Blind Man Sues Arizona Businesses for Failing to Provide Websites that are Accessible to the Visually Impaired

Employment Law Times
Employment & Labor Law
By Lindsay Leavitt

That collective groan you heard last night was from thousands of Arizona business owners who mistakenly thought that the tidal wave of ADA litigation in Arizona—more than 2000 cases in the past 18 months—had finally subsided. Unfortunately, it appears that another serial plaintiff has emerged, and this time he is focusing on website accessibility to persons with visual impairments.

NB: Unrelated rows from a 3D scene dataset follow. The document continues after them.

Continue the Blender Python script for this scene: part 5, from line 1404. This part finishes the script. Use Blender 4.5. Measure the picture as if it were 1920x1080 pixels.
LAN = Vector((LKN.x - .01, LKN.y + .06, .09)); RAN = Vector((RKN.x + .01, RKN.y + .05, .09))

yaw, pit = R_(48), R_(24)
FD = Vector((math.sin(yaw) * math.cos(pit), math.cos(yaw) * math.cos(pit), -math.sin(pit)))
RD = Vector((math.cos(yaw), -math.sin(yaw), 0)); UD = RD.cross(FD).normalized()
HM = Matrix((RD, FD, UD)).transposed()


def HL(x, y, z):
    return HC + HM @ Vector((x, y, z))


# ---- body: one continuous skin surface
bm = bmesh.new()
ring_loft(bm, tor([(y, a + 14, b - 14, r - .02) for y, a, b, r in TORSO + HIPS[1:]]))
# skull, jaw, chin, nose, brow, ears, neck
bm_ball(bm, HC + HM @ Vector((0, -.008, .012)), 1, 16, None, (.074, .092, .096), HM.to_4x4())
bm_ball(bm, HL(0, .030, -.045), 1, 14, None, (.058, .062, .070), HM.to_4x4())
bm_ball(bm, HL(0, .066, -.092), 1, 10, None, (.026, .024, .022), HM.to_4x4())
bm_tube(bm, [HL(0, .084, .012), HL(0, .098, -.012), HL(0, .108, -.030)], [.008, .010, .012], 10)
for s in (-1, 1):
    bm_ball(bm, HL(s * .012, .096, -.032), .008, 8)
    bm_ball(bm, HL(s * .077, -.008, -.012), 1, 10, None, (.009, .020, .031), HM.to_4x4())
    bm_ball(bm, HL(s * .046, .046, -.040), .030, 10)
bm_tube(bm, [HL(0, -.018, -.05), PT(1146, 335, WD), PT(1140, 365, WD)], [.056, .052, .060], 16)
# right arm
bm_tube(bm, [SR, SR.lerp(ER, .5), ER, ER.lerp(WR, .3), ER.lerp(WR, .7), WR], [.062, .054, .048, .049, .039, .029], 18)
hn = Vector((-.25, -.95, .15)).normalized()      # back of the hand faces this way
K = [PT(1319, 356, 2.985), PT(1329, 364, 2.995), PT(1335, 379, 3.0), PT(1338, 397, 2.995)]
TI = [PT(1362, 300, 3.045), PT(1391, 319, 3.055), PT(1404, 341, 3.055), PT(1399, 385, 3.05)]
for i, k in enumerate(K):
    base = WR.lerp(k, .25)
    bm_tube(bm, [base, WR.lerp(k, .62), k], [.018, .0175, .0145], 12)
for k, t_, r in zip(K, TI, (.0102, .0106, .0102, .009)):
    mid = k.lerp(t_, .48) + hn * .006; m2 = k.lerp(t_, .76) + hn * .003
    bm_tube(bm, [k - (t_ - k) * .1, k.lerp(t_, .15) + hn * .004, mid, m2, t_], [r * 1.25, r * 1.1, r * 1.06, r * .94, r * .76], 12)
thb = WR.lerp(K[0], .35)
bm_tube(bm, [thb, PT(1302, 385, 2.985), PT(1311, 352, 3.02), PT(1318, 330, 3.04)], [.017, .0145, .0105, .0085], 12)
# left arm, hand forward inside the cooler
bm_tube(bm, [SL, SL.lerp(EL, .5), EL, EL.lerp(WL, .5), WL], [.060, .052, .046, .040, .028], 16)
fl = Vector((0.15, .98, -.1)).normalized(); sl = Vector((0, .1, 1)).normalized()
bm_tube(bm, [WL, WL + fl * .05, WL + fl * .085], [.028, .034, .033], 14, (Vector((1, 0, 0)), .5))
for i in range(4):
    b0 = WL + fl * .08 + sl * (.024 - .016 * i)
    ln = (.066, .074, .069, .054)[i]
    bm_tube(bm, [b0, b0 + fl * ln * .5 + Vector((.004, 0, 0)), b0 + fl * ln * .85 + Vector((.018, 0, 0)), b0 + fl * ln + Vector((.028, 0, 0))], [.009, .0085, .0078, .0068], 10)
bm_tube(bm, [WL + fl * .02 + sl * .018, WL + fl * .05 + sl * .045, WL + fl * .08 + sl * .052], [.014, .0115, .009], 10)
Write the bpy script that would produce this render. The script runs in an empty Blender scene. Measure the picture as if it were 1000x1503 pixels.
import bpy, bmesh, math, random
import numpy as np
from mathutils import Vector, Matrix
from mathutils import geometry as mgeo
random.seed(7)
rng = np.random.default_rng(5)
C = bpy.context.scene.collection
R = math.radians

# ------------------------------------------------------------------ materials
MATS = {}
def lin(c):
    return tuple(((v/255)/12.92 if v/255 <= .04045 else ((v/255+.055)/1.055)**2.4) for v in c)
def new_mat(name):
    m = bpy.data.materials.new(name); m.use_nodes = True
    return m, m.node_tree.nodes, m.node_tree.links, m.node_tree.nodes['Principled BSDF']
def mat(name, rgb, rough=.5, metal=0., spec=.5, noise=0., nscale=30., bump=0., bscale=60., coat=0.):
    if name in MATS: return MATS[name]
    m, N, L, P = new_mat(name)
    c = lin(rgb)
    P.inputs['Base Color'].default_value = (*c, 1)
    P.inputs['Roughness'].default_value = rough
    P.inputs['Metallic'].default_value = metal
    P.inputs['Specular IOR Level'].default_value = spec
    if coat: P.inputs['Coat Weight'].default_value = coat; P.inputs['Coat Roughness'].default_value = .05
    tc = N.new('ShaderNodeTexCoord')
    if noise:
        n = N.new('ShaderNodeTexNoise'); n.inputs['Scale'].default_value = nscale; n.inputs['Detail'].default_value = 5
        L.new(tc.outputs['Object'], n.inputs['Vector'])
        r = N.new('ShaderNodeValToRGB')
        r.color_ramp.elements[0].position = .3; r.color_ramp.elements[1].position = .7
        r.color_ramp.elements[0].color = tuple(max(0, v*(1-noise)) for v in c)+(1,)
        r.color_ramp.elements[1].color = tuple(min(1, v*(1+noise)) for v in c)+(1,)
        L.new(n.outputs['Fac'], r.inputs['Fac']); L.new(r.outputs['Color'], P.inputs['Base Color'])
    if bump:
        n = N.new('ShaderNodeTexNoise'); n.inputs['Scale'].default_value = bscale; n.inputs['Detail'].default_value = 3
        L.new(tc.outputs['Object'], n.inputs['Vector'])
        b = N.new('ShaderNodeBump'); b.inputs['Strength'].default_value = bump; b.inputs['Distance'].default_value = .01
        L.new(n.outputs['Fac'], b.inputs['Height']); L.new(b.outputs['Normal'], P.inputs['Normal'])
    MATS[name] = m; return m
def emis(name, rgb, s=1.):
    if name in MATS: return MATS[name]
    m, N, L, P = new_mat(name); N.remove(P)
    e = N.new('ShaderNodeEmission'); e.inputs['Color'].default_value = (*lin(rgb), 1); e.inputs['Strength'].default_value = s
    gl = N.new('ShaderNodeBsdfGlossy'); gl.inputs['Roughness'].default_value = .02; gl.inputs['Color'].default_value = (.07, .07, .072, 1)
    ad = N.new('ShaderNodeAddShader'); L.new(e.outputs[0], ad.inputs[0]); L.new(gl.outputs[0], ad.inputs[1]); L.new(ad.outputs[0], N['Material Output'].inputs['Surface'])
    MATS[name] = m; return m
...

A Texas resident named James W. Close has filed three lawsuits against Valley businesses alleging that their websites are not accessible to persons with visual impairments. Like the serial ADA plaintiffs before him, Mr. Close seeks injunctive relief, monetary damages and a reimbursement of his attorney’s fees.

Whether websites are considered “public accommodations” under Title III of the ADA is an emerging—and largely undeveloped—area of law. The 9th Circuit has held that a public accommodation must be an “actual, physical place.” Several other circuit courts have also adopted this same limitation. Some district courts have carved out exceptions to this general rule; for example, in certain cases where there is a “nexus” between the challenged service (i.e., lack of access to the company’s website) and the place of public accommodation. The legal analysis depends on the facts of each case, including the nature of the business, as well as what, if any, services are offered by the company on its website.

A business facing a lawsuit brought by a serial ADA plaintiff, such as Mr. Close, has several options to consider. The first step, however, is to seek the assistance of an experienced ADA defense attorney.